## Material provided:
>> BEGIN

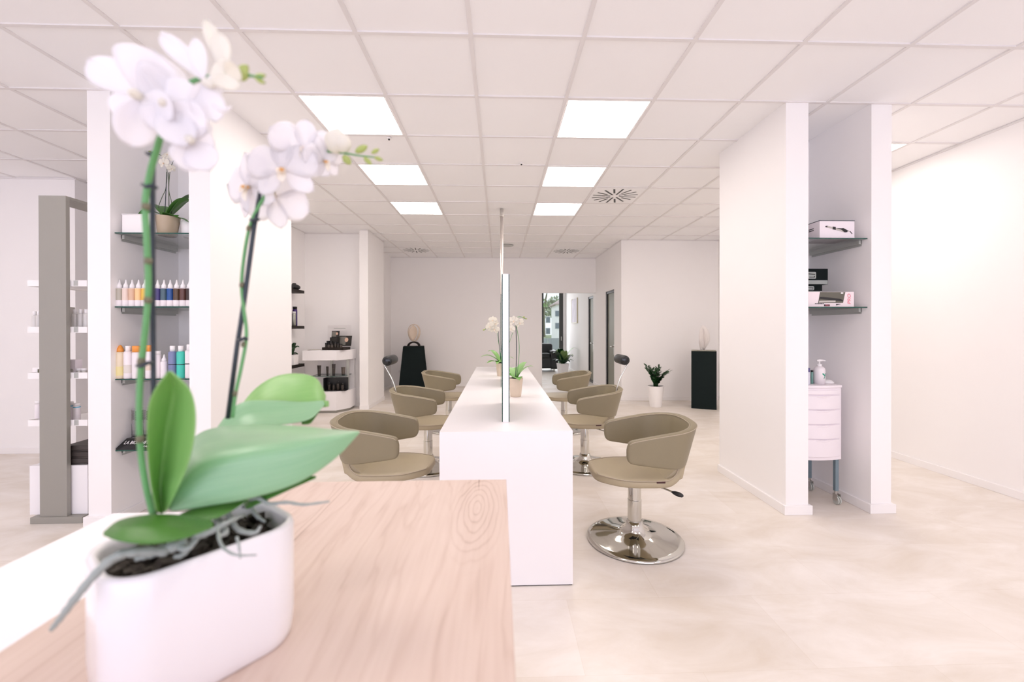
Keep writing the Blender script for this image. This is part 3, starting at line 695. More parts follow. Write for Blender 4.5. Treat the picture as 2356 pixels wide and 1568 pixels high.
small_orchid('white orchid farther along the island, showing left of the styling mirrors', (.02, 4.74, IZ), azs=[(190, .24, .075, .55, .25), (215, .2, .07, .25, .2), (150, .18, .06, 1.0, .3), (250, .14, .06, .4, .4), (20, .16, .06, .6, .3)],
    stems=[([(0, 0, PT), (-.02, 0, PT+.2), (-.03, 0, PT+.40)], .0028, STAKE),
           ([(.0, 0, PT), (-.01, 0, PT+.12), (-.04, 0, PT+.32), (-.05, 0, PT+.42), (-.10, -.0, PT+.44), (-.16, 0, PT+.38), (-.19, 0, PT+.36)], .0022, STEMG)],
    flowers=[('f', (-.09, -.03, PT+.47), (-.2, -1, .2), .10, 0), ('f', (-.12, -.03, PT+.40), (-.4, -1, 0), .11, .5), ('f', (-.07, -.03, PT+.37), (.1, -1, -.1), .11, -.3), ('f', (-.06, -.03, PT+.43), (.3, -1, 0), .09, 1.0), ('b', (-.18, 0, PT+.37), (-1, 0, -.4), .022), ('b', (-.155, 0, PT+.385), (-1, 0, -.2), .02)])

# ------------------------------------------------------------------ pedestals, sculptures, plants, headroom
p1 = thing('tapered_pedestal', 'black pedestal widening towards the floor, standing before the back wall at left', 'pedestal', (-1.83, 9.25, 0), rad(9))
bm = B(); rings(bm, [[(-.31, -.27, 0), (.31, -.27, 0), (.31, .27, 0), (-.31, .27, 0)], [(-.215, -.2, .945), (.215, -.2, .945), (.215, .2, .945), (-.215, .2, .945)]])
obj('body', bm, ANTHR, p1, bevel=.004)
s1 = thing('twisted_sculpture', 'cream twisted leaf-like sculpture on a dark arched stand on the tapered pedestal', 'sculpture', (-1.83, 9.25, .945))
bm = B(); rs = []
for k in range(17):
    a = PI*k/16; c, s = math.cos(a), math.sin(a); rs.append([(c*.135, -.05, s*.10), (c*.135, .05, s*.10), (c*.10, .05, s*.072-.001*(k in (0, 16))), (c*.10, -.05, s*.072)])
rings(bm, rs); obj('arched_stand', bm, DBROWN, s1)
def ribbon_loop(parent, m, H_, W_, tw, z0, name, th=.012):
    bm = B(); rs = []; n = 40
    for k in range(n):
        a = 2*PI*k/n; x = W_*.5*math.sin(a)*(1-.25*math.cos(a)); z = z0+H_*.5*(1-math.cos(a)); t = a*.5*tw
        wd = .030+.012*math.sin(a)**2
        d = Vector((math.cos(t)*.6, math.sin(t)+.3, .1)).normalized()*wd; nn = Vector((math.sin(a), 0, -math.cos(a)))*th*.5
        p = Vector((x, .02*math.sin(2*a), z)); rs.append([p-d-nn, p+d-nn, p+d+nn, p-d+nn])
    vs = [[bm.verts.new(q) for q in r] for r in rs]
    for i in range(n):
        a, b2 = vs[i], vs[(i+1) % n]
        for j in range(4): bm.faces.new((a[j], a[(j+1) % 4], b2[(j+1) % 4], b2[j]))
    return obj(name, bm, m, parent, smooth=True, subsurf=1)
CREAM = mat('cream_marble', (0.74, 0.62, 0.50), 0.4, var=.08, scale=12)
ribbon_loop(s1, CREAM, .36, .24, 1, .105, 'twisted_loop', .02)
bm = B(); petal_mesh(bm, .33, .18, cup=.6, ruffle=.0, back=.0, M_=Matrix.Translation((-.01, -.01, .12)) @ Matrix.Rotation(rad(90), 4, 'X'))
obj('inner_leaf', bm, CREAM, s1, smooth=True, solid=.008)
p2 = thing('square_pedestal', 'anthracite box pedestal beside the right niche pillar', 'pedestal', (3.43, 7.06, 0), rad(-25))
obj('body', bx(-.19, .19, -.185, .185, 0, .95), ANTHR, p2, bevel=.003)
obj('top_plate', bx(-.19, .19, -.185, .185, .9502, .953), ANTHT, p2)
s2 = thing('flame_sculpture', 'white translucent flame-shaped sculpture on the anthracite box pedestal', 'sculpture', (at(1619, 800, y=7.02).x, 7.02, .953))
obj('foot', bx(-.09, .10, -.06, .06, 0, .012), STEEL, s2, bevel=.002)
FL = petalmat('frosted_glass', (0.94, 0.91, 0.89), (0.94, 0.91, 0.89), .4, .3)
for k, (a, x, L_, W_) in enumerate(((0, .0, .41, .19), (rad(80), .01, .36, .15), (rad(-14), -.045, .24, .07))):
    bm = B(); petal_mesh(bm, L_, W_, cup=.7, ruffle=.0, back=.05, M_=Matrix.Translation((x, 0, .012)) @ Matrix.Rotation(a, 4, 'Z') @ Matrix.Rotation(rad(90), 4, 'X'))
    obj('flame_blade', bm, FL, s2, smooth=True, solid=.006)
def taper_pot(parent, r0, r1, h, m=WHITEP, square=False):
    if square:
        bm = B(); rings(bm, [[(x*r0, y*r0, 0) for x, y in ((-1, -1), (1, -1), (1, 1), (-1, 1))], [(x*r1, y*r1, h) for x, y in ((-1, -1), (1, -1), (1, 1), (-1, 1))], [(x*r1*.9, y*r1*.9, h) for x, y in ((-1, -1), (1, -1), (1, 1), (-1, 1))], [(x*r1*.85, y*r1*.85, h*.93) for x, y in ((-1, -1), (1, -1), (1, 1), (-1, 1))]])
        return obj('pot', bm, m, parent, bevel=.006)
    return obj('pot', lathe(B(), [(.001, 0), (r0, 0), (r0*1.03, .01), (r1, h), (r1*.93, h), (r1*.9, h*.93), (.001, h*.93)], 36), m, parent, smooth=False, bevel=.002)
zz = thing('potted_zz_plant', 'dark green upright plant in a tall white round pot by the right back wall', 'potted plant', (2.645, 7.14, 0))
taper_pot(zz, .092, .134, .355)
obj('soil', lathe(B(), [(.001, .335), (.12, .335), (.001, .34)], 20), BARK, zz)
for k in range(13):
    az = rad(k*139); ln = random.uniform(.26, .36); lean = random.uniform(.12, .62) if k else .72
    bx0, by0 = math.cos(az)*.03, math.sin(az)*.03
    pts = [Vector((bx0+math.cos(az)*lean*ln*u*u, by0+math.sin(az)*lean*ln*u*u, .335+ln*u*(1-.12*lean*u))) for u in [q/6 for q in range(7)]]
    obj('stem', tube(B(), pts, [.008, .007, .006, .005, .004, .003, .002], 6), LEAFZ, zz, smooth=True)
    bm = B()
    for q in range(11):
        u = .2+.8*q/10; i = min(5, int(u*6)); p = pts[i].lerp(pts[i+1], u*6-i); d = (pts[i+1]-pts[i]).normalized()
        for sd in ((-1, 1) if q < 10 else (0,)):
            s = Vector((-math.sin(az), math.cos(az), 0))*sd+Vector((random.uniform(-.3, .3),)*3)
            dd = (d*.8+s*.9).normalized(); nrm = dd.cross(Vector((random.random(), random.random(), .2))).normalized()
            Mx = Matrix((dd.cross(nrm), dd, nrm)).transposed().to_4x4(); Mx.translation = p
            petal_mesh(bm, .075, .036, cup=.3, ruffle=0, back=.1, nu=4, nv=2, M_=Mx)
    obj('foliage', bm, LEAFZ, zz, smooth=True)
cl = thing('potted_calathea', 'striped-leaved plant in a white tapered pot in the room beyond the doorway', 'potted plant', (1.80, 12.05, 0), rad(20))
taper_pot(cl, .10, .135, .33, WHITEP, True)
obj('soil', bx(-.11, .11, -.11, .11, .29, .305), BARK, cl)
for k, (az, L_, ri) in enumerate(((200, .30, 1.3), (160, .22, 1.9), (250, .28, 1.5), (20, .32, .9), (100, .2, 2.0), (300, .26, 1.2), (220, .2, 2.2), (340, .3, 1.6), (60, .28, 1.2), (-85, .25, .7))):
    arch_leaf(cl, (0, 0, .30), rad(az), L_*1.45, .22, ri*.85, .35, LEAFC if k % 3 else LEAFZ, fold=.1)
for k, az in enumerate((10, 80, 150, 200, 260, 320)): arch_leaf(cl, (0, 0, .30), rad(az), .33, .16, .7, .4, LEAFZ, fold=.1)
so = thing('leather_sofa', 'black leather sofa by the window in the room beyond the doorway', 'sofa', (1.12, 13.40, 0))
obj('seat_base', bx(-.85, .62, -.50, .30, .10, .44), BLEATHER, so, bevel=.04, seg=3)
obj('seat_cushion', bx(-.66, .43, -.52, .18, .40, .56), BLEATHER, so, bevel=.05, seg=4)
obj('backrest', bx(-.80, .58, .12, .38, .30, .84), BLEATHER, so, bevel=.08, seg=4)
for s in (-.92, .43): obj('armrest', bx(s, s+.24, -.54, .36, .08, .64), BLEATHER, so, bevel=.06, seg=4)
for x in (-.8, .55):
    for y in (-.45, .28): obj('leg', lathe(B(), [(.02, 0), (.025, .1)], 12, (x, y, 0)), CHROME, so)
sk = thing('wall_socket', 'small white wall socket low on the back wall beside the black tapered pedestal', 'socket', (-2.26, 9.818, .345))
obj('cover_plate', bx(-.04, .04, -.008, 0, -.04, .04), WHITEP, sk, bevel=.003); obj('outlet', lathe(B(), [(.001, -.0085), (.021, -.0085), (.023, -.011), (.025, -.0085)], 18, (0, 0, 0), 'y', cap=False), TBAR, sk)

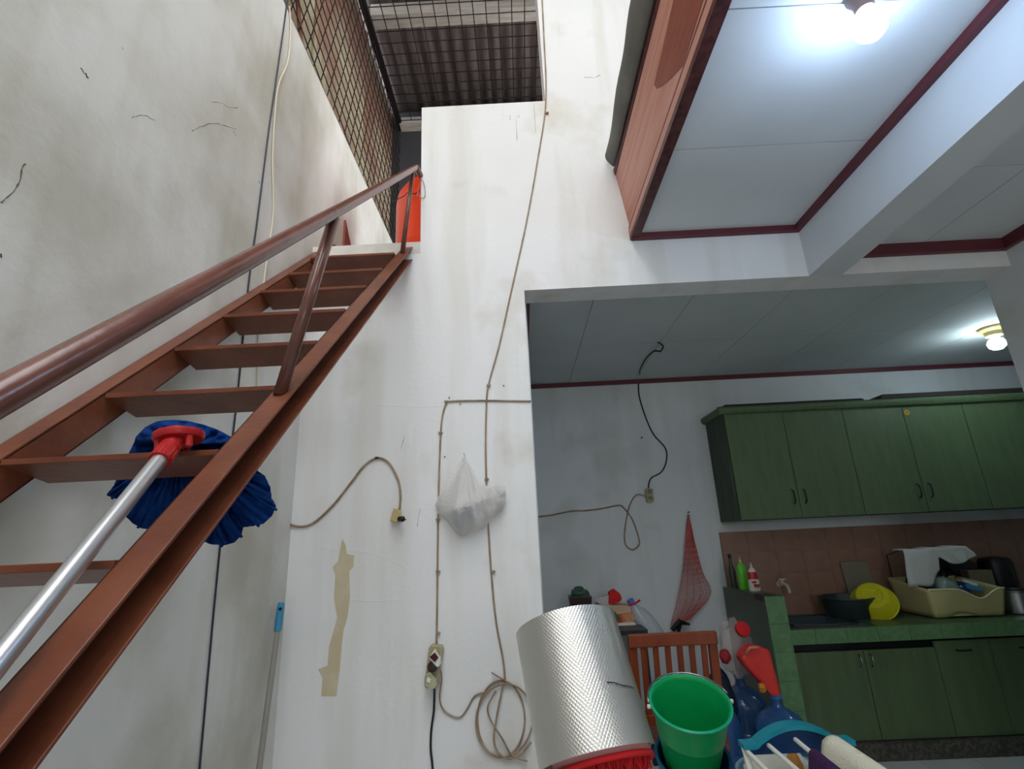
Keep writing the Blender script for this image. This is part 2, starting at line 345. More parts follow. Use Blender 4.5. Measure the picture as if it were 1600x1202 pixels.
# ------------------------------------------------------------------ staircase
st = thing('steel_staircase', (-.74, .4, -.45), 'brown painted steel staircase climbing along the left wall to the landing', 'staircase')
SL = .93; LN = math.hypot(1, SL); dv = V((0, 1, SL))/LN; nv = V((0, -SL, 1))/LN
def zline(y): return 1.46+SL*(y-2.3)
def stringer(xweb, sgn, wdt, hgt, y0, y1, lbl):
    b = B(); a = V((0, y0, zline(y0))); L = dv*((y1-y0)*LN); t = .005
    def sec(xa, xb, na, nb):
        xa, xb = sorted((xa, xb)); p = [a+V((x, 0, 0))+nv*n for x, n in ((xa, na), (xb, na), (xb, nb), (xa, nb))]
        b.prism(p, L)
    sec(xweb, xweb+sgn*t, 0, -hgt); sec(xweb, xweb+sgn*wdt, 0, -t); sec(xweb, xweb+sgn*wdt, -hgt+t, -hgt)
    return b.build('stringer', M_steel, st, bevel=.0015)
stringer(-.558, 1, .052, .058, .02, 2.335, '')
stringer(-.967, -1, .055, .070, .02, 2.44, '')
fr = [(2.140, 1.335), (1.941, 1.137), (1.734, .945), (1.527, .750), (1.324, .555), (1.122, .362), (.920, .178), (.716, -.008), (.512, -.195), (.308, -.385), (.104, -.575)]
for y, z in fr:
    xa, xb = -.966, -.559
    b = B().prism([(xa, y, z), (xa, y, z-.011), (xa, y+.105, z-.034), (xa, y+.105, z-.001)], (xb-xa, 0, 0))
    b.build('tread', M_steel, st, bevel=.001)
rail = [(-.405, -.35, -.59), (-.427, .42, .15), (-.447, 1.097, .80), (-.479, 2.2, 1.86)]
# rail direction fitted to the two posts; it bends over to the parapet at the top
pA = V((-.447, 1.097, .805)); pB = V((-.479, 2.19, 1.855)); dr = (pB-pA)
r0 = pA-dr*1.05
B().tube(curve([r0, pA-dr*.5, pA, pA+dr*.5, pB, pB+V((.004, .04, .034)), pB+V((.010, .108, .045))], 8), .0155, 14).build('handrail', M_pipe, st, smooth=2)
def post(base, top, r=.0145): B().tube([base, top], r, 12).build('rail_post', M_pipe, st, smooth=2)
post((-.535, 1.085, zline(1.085)-.004), pA+V((0, 0.012, -.004))); post((-.532, 2.19, zline(2.19)-.004), pB+V((0, -.03, -.03)), .012)
pC = r0+dr*.12; post((-.52, pC.y+.05, zline(pC.y+.05)), pC)
B().prism([(-1.026, 2.70, 1.93), (-1.026, 2.70, 1.49), (-1.026, 3.15, 1.49)], (.012, 0, 0)).build('brown_triangle', M_wood2, label='small brown triangular piece on the left wall at the landing', cat='board')  # thin brown triangle set flat against the wall

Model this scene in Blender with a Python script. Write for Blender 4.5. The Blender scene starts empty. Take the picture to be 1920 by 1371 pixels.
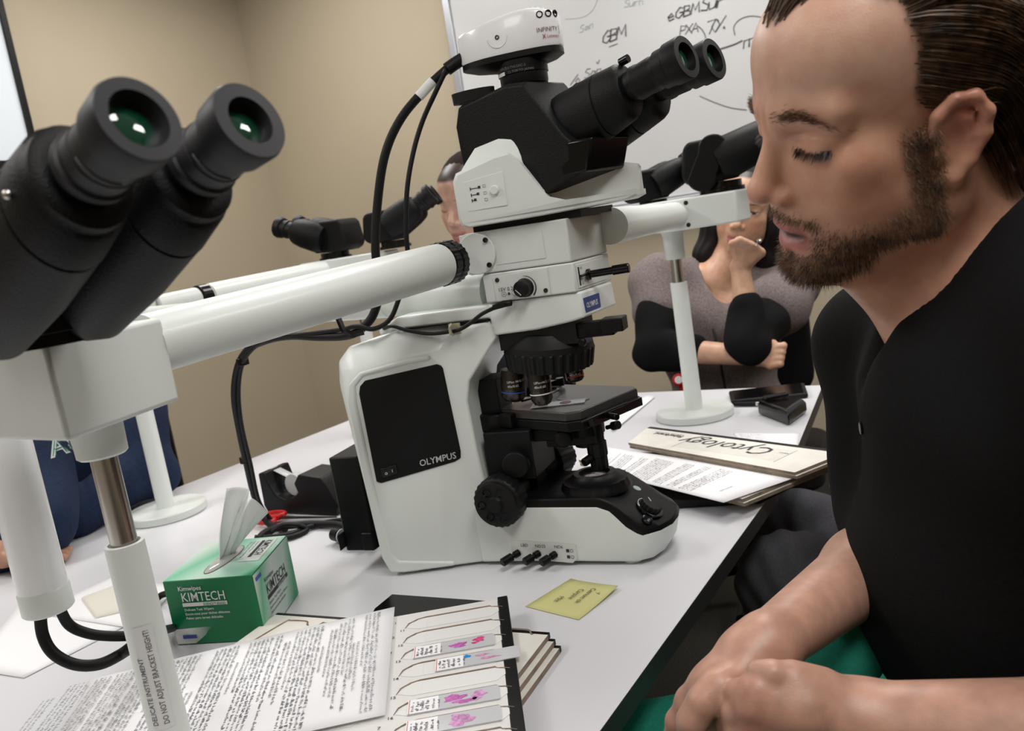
import bpy, bmesh, math, random
import numpy as np
from mathutils import Vector, Matrix, Quaternion
random.seed(7); rng = np.random.default_rng(7)
sc = bpy.context.scene
COL = sc.collection
PI = math.pi
R_ = math.radians

# ------------------------------------------------------------------ camera geometry (1920 x 1371 frame)
F = 1600.0; CX, CY = 960.0, 685.5
_D = np.array([1540, 9675, 1600.]); _D /= np.linalg.norm(_D)
_Y = np.array([353, -321, 1600.]); _Y -= _D*(_Y@_D); _Y /= np.linalg.norm(_Y)
_X = np.cross(_Y, -_D)
RW = np.stack([_X, _Y, -_D])              # camera (x right, y down, z forward) -> world
CAM = np.array([0, 0, 1.22])
TZ = 0.75                                  # table top height
def ray(px, py): return RW @ np.array([px-CX, py-CY, F])
def zpl(px, py, z=TZ):                     # point of a pixel on a horizontal plane
    d = ray(px, py); return Vector(CAM + d*((z-CAM[2])/d[2]))
def npl(px, py, n, c):                     # ... on the plane n.p = c
    d = ray(px, py); n = np.array(n, float); return Vector(CAM + d*((c-n@CAM)/(d@n)))
def dep(px, py, t):                        # ... at forward depth t
    return Vector(CAM + ray(px, py)*(t/F))

cam = bpy.data.cameras.new('camera'); camo = bpy.data.objects.new('camera', cam); COL.objects.link(camo)
cam.sensor_width = 36; cam.lens = F/1920*36; cam.clip_start = 0.02
m = Matrix.Identity(4)
for i in range(3):
    m[i][0] = RW[i][0]; m[i][1] = -RW[i][1]; m[i][2] = -RW[i][2]; m[i][3] = CAM[i]
camo.matrix_world = m
cam.dof.use_dof = True; cam.dof.focus_distance = 0.92; cam.dof.aperture_fstop = 10
sc.camera = camo
sc.view_settings.view_transform = 'Standard'; sc.view_settings.look = 'None'
sc.view_settings.gamma = 1; sc.view_settings.exposure = 0.04; sc.view_settings.use_curve_mapping = False
w = bpy.data.worlds.new('world'); sc.world = w; w.use_nodes = True
w.node_tree.nodes['Background'].inputs[0].default_value = (.9, .95, 1, 1)
w.node_tree.nodes['Background'].inputs[1].default_value = 0.02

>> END

## What is asked:
Make an exact copy of the lines from the top of the material through the line with "(-1, 0, -.2), .02)])", pictures excluded.

## Right answer:
Keep writing the Blender script for this image. This is part 3, starting at line 695. More parts follow. Write for Blender 4.5. Treat the picture as 2356 pixels wide and 1568 pixels high.
small_orchid('white orchid farther along the island, showing left of the styling mirrors', (.02, 4.74, IZ), azs=[(190, .24, .075, .55, .25), (215, .2, .07, .25, .2), (150, .18, .06, 1.0, .3), (250, .14, .06, .4, .4), (20, .16, .06, .6, .3)],
    stems=[([(0, 0, PT), (-.02, 0, PT+.2), (-.03, 0, PT+.40)], .0028, STAKE),
           ([(.0, 0, PT), (-.01, 0, PT+.12), (-.04, 0, PT+.32), (-.05, 0, PT+.42), (-.10, -.0, PT+.44), (-.16, 0, PT+.38), (-.19, 0, PT+.36)], .0022, STEMG)],
    flowers=[('f', (-.09, -.03, PT+.47), (-.2, -1, .2), .10, 0), ('f', (-.12, -.03, PT+.40), (-.4, -1, 0), .11, .5), ('f', (-.07, -.03, PT+.37), (.1, -1, -.1), .11, -.3), ('f', (-.06, -.03, PT+.43), (.3, -1, 0), .09, 1.0), ('b', (-.18, 0, PT+.37), (-1, 0, -.4), .022), ('b', (-.155, 0, PT+.385), (-1, 0, -.2), .02)])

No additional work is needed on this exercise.